AS_COMPILER_FLAGS (WARNING_FLAGS, "-Wall -Wswitch-enum -Wswitch-default")

This will check each of the flags you put there and put all the ones that work into the WARNING_FLAGS variable and ignores the ones that don't work. So it'll work perfectly fine with older or non-gcc compilers. And if you ever get annoyed by a flag or want to add new ones. you just edit the list.

4 comments ↓

#1 Pádraig Brady on 12.22.08 at 17:27

Re -Wno-missing-field-initializers see:
http://www.pixelbeat.org/programming/gcc/auto_init.html

Warning are beginning to be used more in gnulib, coreutils, bison et. al. now, see:
http://lists.gnu.org/archive/html/bug-gnulib/2008-12/msg00046.html

#2 Dan Winship on 12.22.08 at 18:29

-Wpointer-arith is actually a GNU C vs ISO C portability thing; ISO doesn’t let you do arithmetic on void pointers, GNU does, so it’s good to include it to make sure your code compiles with non-GNU compilers.

The only -W flag I use that you don’t list here is -Wstrict-prototypes (which warns if you have an empty function prototype, which often means “C++ programmer forgot that () and (void) are different in C prototypes”). But of course, you can’t include that, because gtk.h triggers that warning (and must continue to do so to maintain API compatibility), so you can’t use it with -Werror, which is one of the reasons why -Werror is evil.
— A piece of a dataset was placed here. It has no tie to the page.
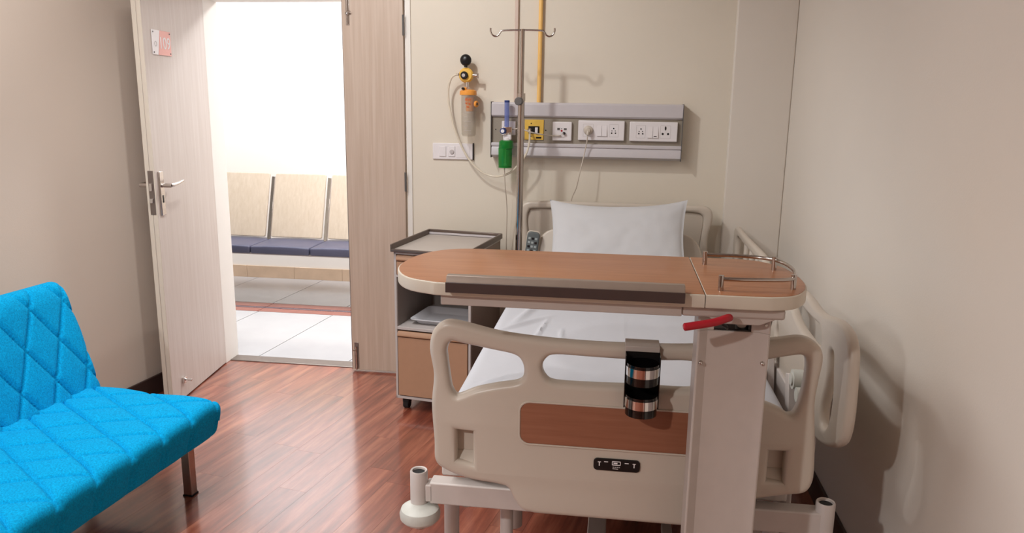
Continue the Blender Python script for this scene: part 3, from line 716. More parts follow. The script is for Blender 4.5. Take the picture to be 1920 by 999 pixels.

(Actually, the real solution for -Werror [and -pedantic/-pedantic-errors] is that they should have a way to only apply it to *your own* code, not to code from system headers. That would also fix the problem where for years on Solaris, it was impossible to compile an X program with -Wall -Werror.)

#3 Dan Nicholson on 12.22.08 at 23:13

-Wold-style-definition: You should take a look at the Xorg server and library code sometime. There’s still tons of the K&R style lurking around.

#4 Ariya on 12.29.08 at 16:33

An excellent treatment. Many thanks!